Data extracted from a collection

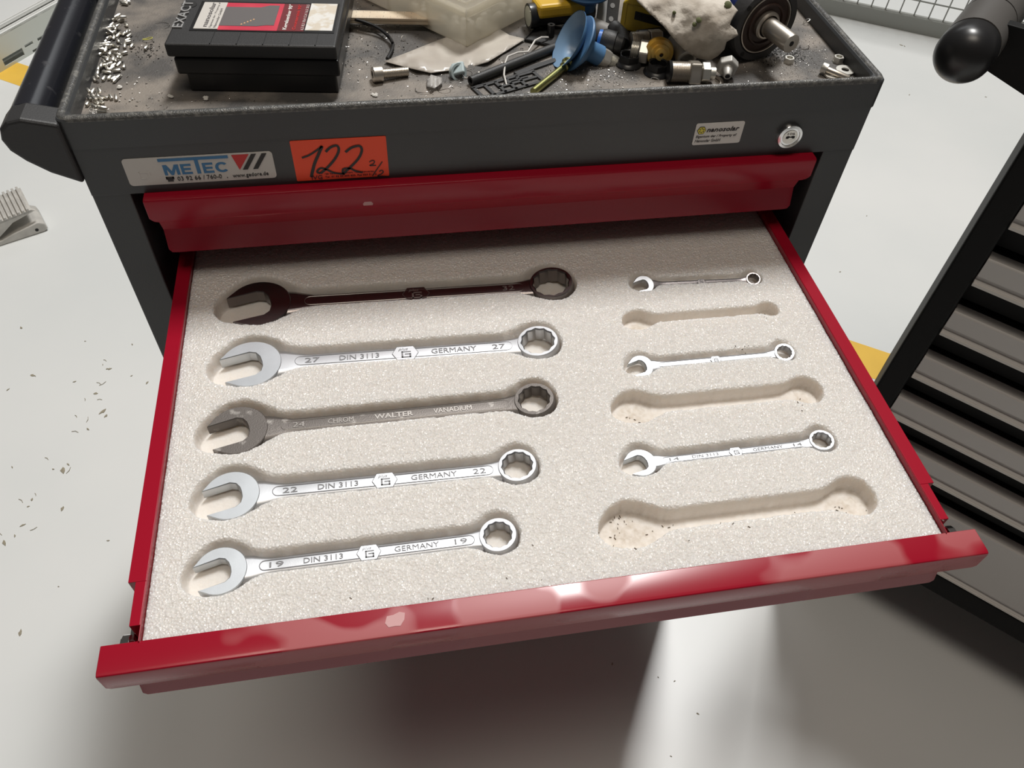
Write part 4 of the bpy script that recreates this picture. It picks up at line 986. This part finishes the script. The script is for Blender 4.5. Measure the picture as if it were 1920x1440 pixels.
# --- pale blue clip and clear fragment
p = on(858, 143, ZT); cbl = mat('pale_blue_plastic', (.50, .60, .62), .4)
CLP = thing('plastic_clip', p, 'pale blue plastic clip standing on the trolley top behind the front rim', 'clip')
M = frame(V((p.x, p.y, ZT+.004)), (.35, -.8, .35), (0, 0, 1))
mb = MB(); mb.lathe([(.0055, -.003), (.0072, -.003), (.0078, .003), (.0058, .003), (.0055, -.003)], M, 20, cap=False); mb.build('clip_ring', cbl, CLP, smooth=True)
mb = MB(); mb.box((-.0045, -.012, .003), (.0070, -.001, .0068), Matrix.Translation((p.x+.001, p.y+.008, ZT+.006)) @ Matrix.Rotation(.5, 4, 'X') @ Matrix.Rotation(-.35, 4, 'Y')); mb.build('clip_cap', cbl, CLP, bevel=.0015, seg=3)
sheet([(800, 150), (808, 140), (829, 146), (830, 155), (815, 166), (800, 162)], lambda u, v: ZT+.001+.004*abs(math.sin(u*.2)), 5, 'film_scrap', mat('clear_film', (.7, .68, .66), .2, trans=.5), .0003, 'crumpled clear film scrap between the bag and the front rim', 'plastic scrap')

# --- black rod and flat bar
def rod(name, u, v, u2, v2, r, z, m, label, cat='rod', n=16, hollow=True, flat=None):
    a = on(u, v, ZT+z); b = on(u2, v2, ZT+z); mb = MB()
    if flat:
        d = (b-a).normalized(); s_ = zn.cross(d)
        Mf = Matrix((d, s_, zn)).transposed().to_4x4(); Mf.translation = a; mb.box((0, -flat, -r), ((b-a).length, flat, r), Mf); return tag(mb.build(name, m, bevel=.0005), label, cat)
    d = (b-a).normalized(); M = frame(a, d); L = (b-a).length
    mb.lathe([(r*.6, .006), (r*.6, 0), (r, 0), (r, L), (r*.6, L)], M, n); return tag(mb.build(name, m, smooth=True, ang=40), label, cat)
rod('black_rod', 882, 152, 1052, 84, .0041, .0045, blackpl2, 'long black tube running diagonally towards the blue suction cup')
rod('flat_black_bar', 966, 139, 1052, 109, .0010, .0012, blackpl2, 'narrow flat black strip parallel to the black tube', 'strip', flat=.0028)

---

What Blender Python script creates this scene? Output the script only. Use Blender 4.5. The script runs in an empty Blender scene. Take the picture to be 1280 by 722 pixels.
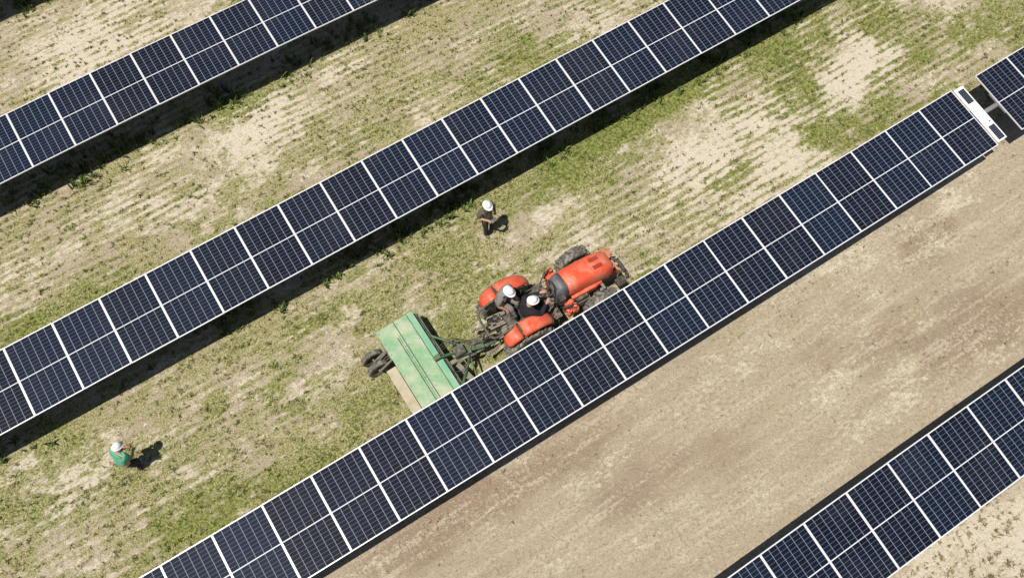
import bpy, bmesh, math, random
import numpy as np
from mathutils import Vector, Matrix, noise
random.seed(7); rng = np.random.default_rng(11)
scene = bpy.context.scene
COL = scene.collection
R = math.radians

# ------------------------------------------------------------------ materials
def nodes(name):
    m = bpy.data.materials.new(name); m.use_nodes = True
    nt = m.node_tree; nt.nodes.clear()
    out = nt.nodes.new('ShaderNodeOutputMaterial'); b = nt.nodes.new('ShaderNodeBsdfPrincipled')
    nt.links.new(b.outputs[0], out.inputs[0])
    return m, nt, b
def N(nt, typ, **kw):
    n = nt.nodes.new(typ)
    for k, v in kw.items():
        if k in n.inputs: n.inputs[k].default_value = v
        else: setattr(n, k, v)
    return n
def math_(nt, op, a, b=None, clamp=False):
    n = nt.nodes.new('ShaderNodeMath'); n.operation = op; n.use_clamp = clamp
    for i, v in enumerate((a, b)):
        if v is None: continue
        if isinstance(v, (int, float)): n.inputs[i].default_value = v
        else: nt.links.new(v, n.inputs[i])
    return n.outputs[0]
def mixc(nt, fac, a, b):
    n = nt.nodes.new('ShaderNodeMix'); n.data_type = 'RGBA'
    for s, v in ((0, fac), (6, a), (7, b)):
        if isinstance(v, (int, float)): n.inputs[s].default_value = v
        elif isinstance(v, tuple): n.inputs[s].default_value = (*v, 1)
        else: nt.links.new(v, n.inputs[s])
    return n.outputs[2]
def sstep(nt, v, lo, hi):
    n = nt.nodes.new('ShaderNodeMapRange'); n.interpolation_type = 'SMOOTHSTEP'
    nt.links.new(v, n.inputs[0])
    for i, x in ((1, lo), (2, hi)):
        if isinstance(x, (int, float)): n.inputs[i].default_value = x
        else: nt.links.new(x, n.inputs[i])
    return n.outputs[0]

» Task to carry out
Exactly and only the lines from the line with "What Blender Python" to the line with "R = math.radians", both ends included, should be echoed. Do not carry over the pictures.

» Full response
What Blender Python script creates this scene? Output the script only. Use Blender 4.5. The script runs in an empty Blender scene. Take the picture to be 1280 by 722 pixels.
import bpy, bmesh, math, random
import numpy as np
from mathutils import Vector, Matrix, noise
random.seed(7); rng = np.random.default_rng(11)
scene = bpy.context.scene
COL = scene.collection
R = math.radians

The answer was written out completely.